Local voters overwhelmingly agreed to renew earnings taxes in St. Louis and Kansas City for the next five years, protecting huge chunks of both cities’ budgets. Perhaps most surprising was the lopsided support — 88 percent in St. Louis, a 3-to-1 margin in Kansas City — amid strong anti-spending sentiment in much of the country that even has Congress wrangling over a possible government shutdown.

St. Louis and Kansas City are both heavily Democratic cities, more prone to support big government. But even for those who favor smaller government, the stakes in Tuesday’s election were simply too high, said Saint Louis University political scientist Ken Warren.

“Voters aren’t so oblivious they didn’t see what they would do to their city if they voted down the tax,” Warren said. “You talk about a shutdown. It is true the knee-jerk reaction is to vote down taxes. But this is an essential tax the city residents cannot afford to vote down.”

Each city has a 1 percent earnings tax. In Kansas City, it generates about $200 million annually, roughly 40 percent of the city’s budget. The St. Louis tax generates $140 million, or about one-third of the budget.

City officials warned that losing the revenue would likely mean cuts to police and firefighters, and loss of vital services. That sentiment was evident at the polls. One voter, 35-year-old librarian Maria Sapp, said she felt she had no choice.

“My daughter will be going to public school and we use public services,” said Sapp, who voted at a St. Louis polling site with her little girl in tow. “We have to pay.”

Opponents believed that the earnings taxes, which cost the average resident of both cities about $300 annually, drive away business and residents. They said the property tax revenue that the cities would gain if the taxes didn’t exist, combined with more efficient government, would offset the loss.

Critics vowed that Tuesday’s vote wouldn’t end their effort to kill the tax, and city leaders agreed that they needed to take a hard look at their tax structures and the efficiency of their operations.

“It’ll be back on the ballot in five years, if not sooner, and there will be a big change in the atmosphere between now and then,” said Woody Cozad, a spokesman for the Kansas City group that opposed the tax, Freedom PAC. He blamed the defeat on low voter turnout.

The taxes will be up for renewal votes every five years thanks to a statewide ballot measure approved in November. Wealthy St. Louis businessman Rex Sinquefield spent $11 million to almost single-handedly finance support of the measure, which also prohibits any other Missouri cities from adopting an earnings tax.

A study released Wednesday by a nonprofit funded by Sinquefield described a variety of new taxes and fees, along with cost savings, that could help St. Louis phase out the tax over a decade.

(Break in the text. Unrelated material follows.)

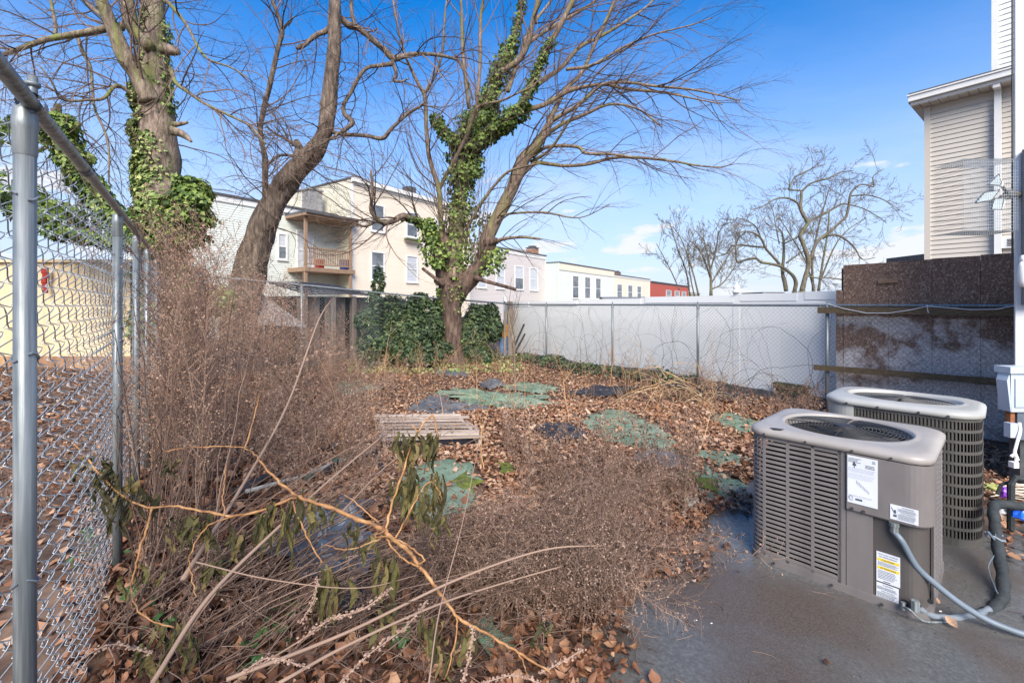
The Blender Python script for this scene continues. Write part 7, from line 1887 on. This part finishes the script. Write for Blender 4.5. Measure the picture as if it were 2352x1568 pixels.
# ------------------------------------------------------------------ the fallen orange stem with wilted leaves
ORG = mat('orange_dry_stem', [(0.13, 0.065, 0.03), (0.34, 0.165, 0.06), (0.50, 0.30, 0.13)], 0.7, 22, 6, stretch=(1, 1, 1), bump=0.4, bscale=40)
WILT = mat('wilted_leaf', [(0.02, 0.018, 0.008), (0.055, 0.05, 0.015), (0.12, 0.105, 0.03), (0.22, 0.15, 0.06)], 0.8, 8, rnd=0.6, pos=(.1, .9), trans=0.1, bump=.8, bscale=60)
po = thing('fallen_orange_plant', 'uprooted orange pokeweed stem with wilted dark leaves sprawled across the foreground', 'fallen plant', tuple(P(880, 1215, 2.1) * (1, 1, 0)))
ST = [
 ([(165, 1015, 2.0), (200, 1050, 2.0), (240, 1100, 2.0), (285, 1140, 2.0), (340, 1164, 2.0), (400, 1162, 2.02), (450, 1170, 2.03), (530, 1184, 2.05), (600, 1172, 2.06), (655, 1148, 2.08), (690, 1142, 2.08)], 4.0, 7.5, 'stem'),
 ([(592, 1054, 2.2), (620, 1085, 2.16), (650, 1115, 2.12), (690, 1142, 2.08), (740, 1158, 2.06), (800, 1182, 2.05), (850, 1202, 2.05), (882, 1216, 2.05)], 5, 13, 'stem'),
 ([(882, 1216, 2.05), (900, 1235, 2.03), (935, 1262, 2.0), (950, 1280, 1.98), (975, 1315, 1.95), (1010, 1360, 1.9), (1045, 1410, 1.86), (1090, 1440, 1.84), (1160, 1478, 1.8), (1200, 1505, 1.78), (1262, 1542, 1.75)], 13, 5.5, 'stem'),
 ([(884, 1225, 2.05), (900, 1160, 2.1), (925, 1085, 2.15), (950, 1010, 2.2), (990, 955, 2.25), (1000, 975, 2.25), (1006, 1004, 2.25)], 7, 4, 'branch'),
 ([(905, 1240, 2.02), (940, 1180, 2.05), (965, 1130, 2.1), (990, 1106, 2.12), (1010, 1130, 2.12), (1014, 1150, 2.12)], 5, 3, 'branch'),
 ([(946, 975, 2.3), (965, 1000, 2.28), (975, 1030, 2.26)], 4, 3, 'branch'),
 ([(350, 1165, 2.0), (338, 1210, 1.97), (322, 1255, 1.94), (312, 1300, 1.92), (300, 1350, 1.9), (312, 1395, 1.88), (345, 1422, 1.86), (400, 1440, 1.84)], 6.5, 4, 'branch'),
 ([(560, 1180, 2.05), (500, 1195, 2.0), (462, 1225, 1.98), (440, 1265, 1.95), (436, 1310, 1.93), (452, 1370, 1.9)], 4.5, 3, 'branch'),
 ([(515, 1185, 2.04), (512, 1140, 2.08), (516, 1100, 2.1), (520, 1065, 2.12)], 4, 2.5, 'branch'),
 ([(380, 1036, 2.3), (420, 1028, 2.3), (480, 1026, 2.3), (540, 1026, 2.28), (575, 1036, 2.24), (592, 1054, 2.2)], 3, 3.5, 'branch'),
 ([(560, 1040, 2.3), (578, 980, 2.4), (590, 930, 2.5), (594, 905, 2.5)], 4, 2.5, 'branch'),
 ([(672, 1150, 2.08), (682, 1180, 2.06), (700, 1220, 2.04), (720, 1260, 2.02), (740, 1292, 2.0)], 5, 4, 'branch'),
 ([(884, 1216, 2.03), (860, 1232, 2.0), (890, 1232, 1.98), (925, 1245, 1.96), (950, 1262, 1.95), (976, 1285, 1.94), (960, 1295, 1.94)], 4, 5, 'branch'),
 ([(886, 1235, 2.0), (910, 1268, 1.98), (940, 1290, 1.96), (962, 1300, 1.94)], 5, 5, 'branch'),
 ([(1047, 1412, 1.86), (1050, 1450, 1.82), (1038, 1500, 1.78), (1020, 1560, 1.74)], 5, 3.5, 'branch'),
 ([(1190, 1500, 1.78), (1205, 1525, 1.76), (1210, 1560, 1.72)], 4, 2.5, 'branch'),
 ([(790, 1135, 2.1), (830, 1165, 2.08), (870, 1200, 2.05)], 3, 4, 'branch'),
 ([(746, 1250, 2.0), (790, 1262, 1.98), (840, 1250, 1.98), (884, 1232, 2.0)], 2.5, 4, 'branch')]
for pts, w0, w1, nm in ST:
    q = polysmooth([P(x, y, d) for x, y, d in pts], 5); ws = np.linspace(w0, w1, len(q)) * .8 / 2 / F * q[:, 1]
    ws = ws * (1 + 0.3 * (np.arange(len(q)) % 6 == 3)) * (1 + .08 * RL.randn(len(q))); q[1:-1] += RL.normal(0, .0022, (len(q) - 2, 3))
    m = MB(); m.tube(q, ws, 8); m.build(nm, ORG, po, smooth=True)
r = np.random.RandomState(31)
def wilt(px, py, d, L, n, w=0.03, spread=.03):
    """a bunch of limp hanging leaves"""
    m = MB()
    for k in range(n):
        q = P(px, py, d) + r.normal(0, spread, 3) * (1, 1, .6); l_ = L * r.uniform(.5, 1.1); ww = w * r.uniform(.5, 1.1); a = r.rand() * 6.28; rr_ = []
        for j in range(7):
            t = j / 6; wd = ww * (math.sin(math.pi * min(1, t * .95 + .05)) ** .6) * (0.6 + .5 * r.rand()); c_ = q + np.array([.012 * math.sin(t * 5 + k), .01 * math.cos(t * 4 + k), -l_ * t])
            a += r.normal(0, .35); e = np.array([math.cos(a), math.sin(a), r.normal(0, .2)]); f_ = np.array([-math.sin(a), math.cos(a), 0])
            rr_.append(np.array([c_ - e * wd / 2 + f_ * .004, c_ + f_ * .006 * r.normal(), c_ + e * wd / 2 - f_ * .004]))
        m.rings(rr_, closed=False, rnd=r.rand())
    m.build('wilted_leaf_bunch', WILT, po)
for args in ((928, 1000, 2.2, .17, 10, .035, .02), (938, 1075, 2.16, .24, 14, .04, .02), (915, 1110, 2.15, .16, 10, .035, .025), (958, 1000, 2.2, .12, 8), (992, 1000, 2.24, .2, 14, .035, .018), (1000, 1090, 2.22, .24, 12, .03, .02), (1006, 1165, 2.15, .12, 6), (968, 1130, 2.1, .16, 8), (985, 1180, 2.08, .1, 6), (892, 1290, 1.98, .2, 9, .03), (888, 1380, 1.9, .16, 7, .03), (995, 1420, 1.86, .18, 8, .03), (1012, 1480, 1.8, .12, 6), (665, 1165, 2.06, .2, 16, .03, .05), (640, 1170, 2.05, .14, 8, .03, .03), (735, 1165, 2.06, .1, 6), (742, 1310, 1.98, .26, 9, .03, .015), (760, 1330, 1.98, .16, 6), (610, 1190, 2.05, .18, 6), (480, 1190, 2.02, .14, 7), (440, 1185, 2.0, .18, 7), (415, 1180, 2.0, .1, 5), (385, 1060, 2.28, .1, 5), (230, 1060, 2.0, .1, 8, .03, .03), (250, 1090, 2.0, .14, 8, .03, .03), (285, 1100, 2.0, .12, 8), (272, 1150, 1.98, .16, 7), (330, 1310, 1.9, .12, 6), (350, 1440, 1.84, .14, 9, .03, .04), (395, 1455, 1.82, .16, 9, .03, .04), (470, 1290, 1.93, .16, 7), (515, 1220, 2.0, .12, 6), (345, 1130, 2.2, .16, 6), (1255, 1450, 1.8, .1, 5), (1075, 1445, 1.84, .12, 5), (190, 1050, 2.0, .1, 6, .03, .03), (820, 1215, 2.03, .14, 7), (850, 1245, 2.0, .12, 6)):
    wilt(*args)

# beaded seed spikes in the foreground
BEAD = mat('pinkish_seed_spike', [(0.24, 0.15, 0.11), (0.42, 0.29, 0.21)], .9, 8, rnd=.6)
SP = [([(690, 1470, 1.6), (760, 1420, 1.62), (830, 1400, 1.65), (900, 1350, 1.7)], 'spike left of the orange stem'), ([(780, 1568, 1.4), (850, 1500, 1.45), (930, 1440, 1.55), (980, 1380, 1.6)], 'spike below the tarp'),
      ([(150, 1540, 1.4), (250, 1480, 1.45), (350, 1500, 1.5)], 'spike beside the left post'), ([(1060, 1568, 1.5), (1080, 1500, 1.55), (1086, 1440, 1.6)], 'upright spike right of the orange stem'),
      ([(1240, 1545, 1.75), (1290, 1520, 1.78), (1340, 1490, 1.8)], 'spike lying out over the wet concrete'), ([(560, 1540, 1.4), (620, 1510, 1.42), (700, 1530, 1.45)], 'spike near the bottom centre left'), ([(730, 1330, 1.9), (720, 1380, 1.85), (690, 1430, 1.8)], 'spike hanging over the tarp'),
      ([(1100, 1570, 1.6), (1180, 1550, 1.6), (1240, 1568, 1.6)], 'low spike at the very bottom')]
for pts, lb in SP:
    q = polysmooth([P(x, y, d) for x, y, d in pts], 10); m = MB(); m.tube(q, .0022, 5)
    for i in range(len(q)):
        for _ in range(3): m.sphere(q[i] + r.normal(0, .005, 3), r.uniform(.003, .0055), 5, 4, (1, 1, .8), rnd=r.rand())
    o = m.build('seed_spike', BEAD, loc=tuple(q[0])); tag(o, 'pale beaded seed ' + lb, 'seed spike')

# ------------------------------------------------------------------ thin orange shoots standing in the middle of the yard
m = MB(); PPs, RRs = [], []
for k in range(120):
    px_ = r.uniform(760, 1700); Y_ = r.uniform(4.6, 11.5); x = (px_ - CX) / F * Y_
    if right_dist(x, Y_) < .2 or in_poly(x, Y_, PATIO): continue
    out = []; h = r.uniform(.35, 1.5) * (1 if r.rand() < .5 else .6)
    grow(out, np.array([x, Y_, g(x, Y_)]), nrm(np.array([r.normal(0, .2), r.normal(0, .2), 1])), .005, h, 1, Rc, (0, 0, .1), .07, .8, (4,), .2, .3, .6)
    for a, b_ in out: PPs.append(a); RRs.append(b_)
m.tubes(PPs, RRs, 3, 0, r.rand(len(PPs)))
tag(m.build('thin_shoots', mat('ochre_shoots', [(0.24, 0.12, 0.05), (0.46, 0.28, 0.13)], .8, 2, rnd=.7)), 'scattered thin ochre shoots standing in the leaf carpet', 'shoots', kind='stuff')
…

“This is not a blank check for the future and it will not last forever,” St. Louis Mayor Francis Slay said of the tax. “When the election comes around in five years, we really should have a very different city and region because I’m not sure the voters will give us another five years.”

Slay said the city should work more with neighboring governments, and could look to consolidate health departments, economic development and other services with St. Louis County.

Kansas City Mayor-elect Sly James, like Slay a Democrat, takes office May 1 and plans to re-establish citizen-led commission that will take a hard look at the city’s tax structure and potentially recommend changes. Ironically, it was an earlier version of the commission that first recommended an earnings tax in the 1960s.

“We always have an obligation to make sure our taxes are fair and reasonable,” James said.